The media not only assists NGOs in fundraising for certain conflicts, but also in enhancing their reputation and awareness among the public of their existence and their works. The media can even be the very catalyst for NGO formation. Amnesty International (AI) was formed after its founder read a newspaper article on jailed prisoners of conscience in Portugal. A television program about East Timor inspired a bus driver in Ireland to begin an influential support movement in his country for East Timor.
Academics influence the general public primarily because they write the history books that are used to teach children in primary and secondary schools, and they directly teach university students. Their recordings of history are also found in books on the shelves in family homes and in public libraries. Their analyses on conflict, international politics and current affairs are also sold in the bookstores.
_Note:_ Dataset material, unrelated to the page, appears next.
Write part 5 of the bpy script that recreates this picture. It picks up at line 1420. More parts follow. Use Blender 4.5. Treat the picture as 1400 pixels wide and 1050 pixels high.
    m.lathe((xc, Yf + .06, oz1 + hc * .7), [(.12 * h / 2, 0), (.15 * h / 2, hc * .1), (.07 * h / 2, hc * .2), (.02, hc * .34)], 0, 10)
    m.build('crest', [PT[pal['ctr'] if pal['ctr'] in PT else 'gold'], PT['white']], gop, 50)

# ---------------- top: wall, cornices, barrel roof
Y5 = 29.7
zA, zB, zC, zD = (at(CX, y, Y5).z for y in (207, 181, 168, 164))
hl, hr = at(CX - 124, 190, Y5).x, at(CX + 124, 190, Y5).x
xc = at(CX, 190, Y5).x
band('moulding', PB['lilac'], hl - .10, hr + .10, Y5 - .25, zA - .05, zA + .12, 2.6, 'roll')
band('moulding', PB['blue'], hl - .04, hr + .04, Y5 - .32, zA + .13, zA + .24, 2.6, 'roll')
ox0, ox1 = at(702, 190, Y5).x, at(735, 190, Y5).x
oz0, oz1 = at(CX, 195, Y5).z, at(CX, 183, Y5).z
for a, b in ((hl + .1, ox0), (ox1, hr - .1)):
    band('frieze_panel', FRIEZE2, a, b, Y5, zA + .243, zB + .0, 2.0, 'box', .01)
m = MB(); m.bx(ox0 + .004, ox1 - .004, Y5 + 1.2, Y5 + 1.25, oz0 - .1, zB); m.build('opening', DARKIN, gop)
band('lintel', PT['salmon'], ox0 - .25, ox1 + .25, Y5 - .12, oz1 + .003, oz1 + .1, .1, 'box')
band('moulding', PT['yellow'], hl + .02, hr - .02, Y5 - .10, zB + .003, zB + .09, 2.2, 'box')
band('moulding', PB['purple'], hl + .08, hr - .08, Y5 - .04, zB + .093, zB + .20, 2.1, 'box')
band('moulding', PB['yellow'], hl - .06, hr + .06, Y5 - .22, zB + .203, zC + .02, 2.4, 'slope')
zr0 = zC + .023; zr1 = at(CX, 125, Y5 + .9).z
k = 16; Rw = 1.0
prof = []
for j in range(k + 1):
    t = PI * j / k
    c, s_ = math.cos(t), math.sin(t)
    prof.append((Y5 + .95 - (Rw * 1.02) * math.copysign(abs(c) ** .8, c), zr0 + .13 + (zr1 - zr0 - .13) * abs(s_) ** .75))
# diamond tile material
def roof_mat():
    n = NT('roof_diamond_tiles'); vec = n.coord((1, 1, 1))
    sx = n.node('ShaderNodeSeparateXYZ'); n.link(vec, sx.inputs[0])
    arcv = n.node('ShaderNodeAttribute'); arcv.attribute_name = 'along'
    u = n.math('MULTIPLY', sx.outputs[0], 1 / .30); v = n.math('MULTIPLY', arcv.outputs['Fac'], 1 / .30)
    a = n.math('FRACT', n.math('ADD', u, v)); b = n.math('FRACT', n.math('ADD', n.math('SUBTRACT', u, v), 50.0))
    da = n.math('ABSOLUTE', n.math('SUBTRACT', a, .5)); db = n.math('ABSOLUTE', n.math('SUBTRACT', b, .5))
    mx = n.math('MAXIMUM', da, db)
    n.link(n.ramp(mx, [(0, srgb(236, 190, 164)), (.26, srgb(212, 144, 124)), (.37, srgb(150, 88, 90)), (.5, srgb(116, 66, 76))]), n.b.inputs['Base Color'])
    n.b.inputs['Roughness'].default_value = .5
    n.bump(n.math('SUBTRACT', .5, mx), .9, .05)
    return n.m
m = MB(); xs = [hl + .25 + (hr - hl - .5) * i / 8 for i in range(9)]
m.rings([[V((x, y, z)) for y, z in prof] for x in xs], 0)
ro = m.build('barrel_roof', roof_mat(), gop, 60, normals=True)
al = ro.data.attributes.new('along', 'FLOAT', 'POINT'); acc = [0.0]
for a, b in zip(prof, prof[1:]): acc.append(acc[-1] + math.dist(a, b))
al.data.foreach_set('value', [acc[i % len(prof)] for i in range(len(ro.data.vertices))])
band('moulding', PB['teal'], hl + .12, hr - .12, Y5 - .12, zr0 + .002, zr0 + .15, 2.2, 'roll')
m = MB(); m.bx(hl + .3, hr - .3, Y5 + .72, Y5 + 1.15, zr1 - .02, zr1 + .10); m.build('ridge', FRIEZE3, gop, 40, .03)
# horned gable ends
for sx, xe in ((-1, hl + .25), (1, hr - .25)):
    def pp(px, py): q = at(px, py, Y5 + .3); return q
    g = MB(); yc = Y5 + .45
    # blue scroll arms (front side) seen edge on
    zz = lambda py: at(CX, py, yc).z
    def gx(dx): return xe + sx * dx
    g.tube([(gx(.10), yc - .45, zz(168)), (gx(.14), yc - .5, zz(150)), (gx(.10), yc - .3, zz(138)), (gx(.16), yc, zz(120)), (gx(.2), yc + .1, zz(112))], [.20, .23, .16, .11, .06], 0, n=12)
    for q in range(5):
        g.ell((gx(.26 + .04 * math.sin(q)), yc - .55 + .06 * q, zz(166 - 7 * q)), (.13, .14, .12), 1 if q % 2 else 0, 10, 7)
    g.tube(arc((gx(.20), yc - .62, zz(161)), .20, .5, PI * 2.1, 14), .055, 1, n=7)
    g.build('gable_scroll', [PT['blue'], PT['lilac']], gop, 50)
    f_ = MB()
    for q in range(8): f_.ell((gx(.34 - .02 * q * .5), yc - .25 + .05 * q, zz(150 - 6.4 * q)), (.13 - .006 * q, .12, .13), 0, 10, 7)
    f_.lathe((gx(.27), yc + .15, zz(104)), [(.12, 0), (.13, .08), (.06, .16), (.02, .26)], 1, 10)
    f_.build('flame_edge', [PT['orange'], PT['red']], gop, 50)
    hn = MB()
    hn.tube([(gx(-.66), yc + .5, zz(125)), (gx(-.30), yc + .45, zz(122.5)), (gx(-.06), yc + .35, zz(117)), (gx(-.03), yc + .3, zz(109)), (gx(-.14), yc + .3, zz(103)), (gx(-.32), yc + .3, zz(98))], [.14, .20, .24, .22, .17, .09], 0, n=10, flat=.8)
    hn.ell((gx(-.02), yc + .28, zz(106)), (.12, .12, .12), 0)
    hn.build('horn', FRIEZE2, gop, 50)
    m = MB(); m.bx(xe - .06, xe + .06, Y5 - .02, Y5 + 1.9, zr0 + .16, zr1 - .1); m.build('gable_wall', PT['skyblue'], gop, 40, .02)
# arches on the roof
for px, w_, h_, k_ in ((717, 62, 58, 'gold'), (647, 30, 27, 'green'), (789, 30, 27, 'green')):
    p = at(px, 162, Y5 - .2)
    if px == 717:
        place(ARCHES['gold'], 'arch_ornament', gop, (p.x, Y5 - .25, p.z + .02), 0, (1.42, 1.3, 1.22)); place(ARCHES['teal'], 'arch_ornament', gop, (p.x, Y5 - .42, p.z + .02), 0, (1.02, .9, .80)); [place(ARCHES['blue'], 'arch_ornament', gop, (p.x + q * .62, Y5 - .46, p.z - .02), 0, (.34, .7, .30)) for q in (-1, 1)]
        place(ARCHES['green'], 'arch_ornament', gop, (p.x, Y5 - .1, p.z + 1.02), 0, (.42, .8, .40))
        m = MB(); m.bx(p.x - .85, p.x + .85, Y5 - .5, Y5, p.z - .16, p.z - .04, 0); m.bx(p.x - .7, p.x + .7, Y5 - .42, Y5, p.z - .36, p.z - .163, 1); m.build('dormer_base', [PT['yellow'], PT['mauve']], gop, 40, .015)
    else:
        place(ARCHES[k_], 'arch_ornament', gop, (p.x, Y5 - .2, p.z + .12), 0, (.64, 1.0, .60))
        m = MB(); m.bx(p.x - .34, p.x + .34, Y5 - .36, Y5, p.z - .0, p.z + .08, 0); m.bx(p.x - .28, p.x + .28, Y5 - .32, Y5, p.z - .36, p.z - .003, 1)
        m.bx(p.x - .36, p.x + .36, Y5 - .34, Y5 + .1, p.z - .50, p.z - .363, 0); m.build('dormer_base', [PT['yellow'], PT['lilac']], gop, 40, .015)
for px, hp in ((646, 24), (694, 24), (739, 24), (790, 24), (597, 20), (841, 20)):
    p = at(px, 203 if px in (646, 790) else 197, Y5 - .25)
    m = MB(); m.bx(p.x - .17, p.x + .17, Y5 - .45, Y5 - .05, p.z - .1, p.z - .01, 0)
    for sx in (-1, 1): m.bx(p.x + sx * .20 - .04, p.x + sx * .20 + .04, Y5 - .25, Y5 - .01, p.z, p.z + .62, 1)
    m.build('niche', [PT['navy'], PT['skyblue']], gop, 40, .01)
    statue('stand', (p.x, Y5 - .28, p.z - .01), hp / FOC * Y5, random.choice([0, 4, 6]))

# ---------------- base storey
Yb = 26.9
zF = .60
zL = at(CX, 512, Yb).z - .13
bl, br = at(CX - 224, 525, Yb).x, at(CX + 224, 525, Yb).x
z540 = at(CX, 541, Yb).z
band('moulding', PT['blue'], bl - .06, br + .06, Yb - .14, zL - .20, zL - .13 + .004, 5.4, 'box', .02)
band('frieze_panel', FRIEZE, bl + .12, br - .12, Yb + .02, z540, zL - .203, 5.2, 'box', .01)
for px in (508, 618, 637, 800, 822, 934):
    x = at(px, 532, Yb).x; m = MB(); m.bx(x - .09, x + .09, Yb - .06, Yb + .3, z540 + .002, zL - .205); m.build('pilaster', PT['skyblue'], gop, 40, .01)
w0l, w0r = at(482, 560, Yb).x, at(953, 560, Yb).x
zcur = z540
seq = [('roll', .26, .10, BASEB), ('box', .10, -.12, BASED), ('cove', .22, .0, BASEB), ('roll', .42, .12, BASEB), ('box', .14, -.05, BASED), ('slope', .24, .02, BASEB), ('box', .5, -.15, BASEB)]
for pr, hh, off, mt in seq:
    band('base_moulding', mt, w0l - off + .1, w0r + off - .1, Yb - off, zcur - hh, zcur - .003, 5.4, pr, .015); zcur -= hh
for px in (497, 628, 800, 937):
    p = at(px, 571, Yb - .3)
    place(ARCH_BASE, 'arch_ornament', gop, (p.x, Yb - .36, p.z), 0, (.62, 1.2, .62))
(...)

This means that what they choose to write (or perhaps more importantly, what not to write) affects the awareness of the general public on the state of conflict in the world. Interest groups may also be affected by historical writings of their particular group. A greater focus on Africa by academics in history and current affairs, for example, may be beneficial for African-American interest groups in the USA.
Academics may also influence corporations and NGOs, by producing and supplying information and analyses countries and conflict situations. Corporations purchase information and analyses on business opportunities, as well as long-term trends, stability and security to guide their investments.
NGOs may hire consultants and experts for needs assessments, evaluations, and information on security. In conducting its mortality surveys in the DRC, for example, the IRC teamed up with the Burnet Institute in Australia to conduct the surveys. In these ways, academia can influence the public agenda.